Posted by Jeff Id on August 10, 2008

Ok I just wrote an entire article about energy. I started small and before I knew it I had several pages. Unfortunately what I first posted contained some ugly errors and I had to repost. I screwed up and my first real post got deleted …..completely. I think I can recreate my 4 hours of work a bit faster this time but I am frustrated.

Right now there is a big discussion about drilling for oil vs alternative energy or both. Alternative “green” energy includes biofuel, solar, nuclear, wind, wave, geothermal, and others I’m sure. The now not green energy includes any form of wood, oil, natural gas, coal or anything with evil carbon in it. Why isn’t wood a good biofuel? I can’t figure that out.

As often is the case in what appears to be complicated, a small amount of math can give some interesting results.  Let’s do some energy calculations for fun.

To begin with we in the US used 28.352 trillion BTU’s of power for our cars in 2005. Our power plants produced 39.928 trillion BTU’s in 05 according to the department of energy here.

In watts hours (a different unit than btu which means the same thing like feet and meters) we produced 11.7 trillion watt hours electrically and our cars used 8.3 trillion watt hours. The net result in 2007 is about 390million gallons of gas burned with each gallon containing 121million Joules of energy.
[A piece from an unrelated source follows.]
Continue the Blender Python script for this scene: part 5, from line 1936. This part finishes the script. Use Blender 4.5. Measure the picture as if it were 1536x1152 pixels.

A Joule is an energy measure similar to BTU.  The vast majority of the gas is burned in cars.

If you use 1 joule per second you are using a power of 1 watt.

So our cars use 390 million gallons per day x 121 million joules or 4.71 x 10^16 joules/day or 546 billion joules per second which is 546 billion watts —– Wow!

For interest the total gallons per second is 390/3600sec/hr/24 or 4513 gallons/second.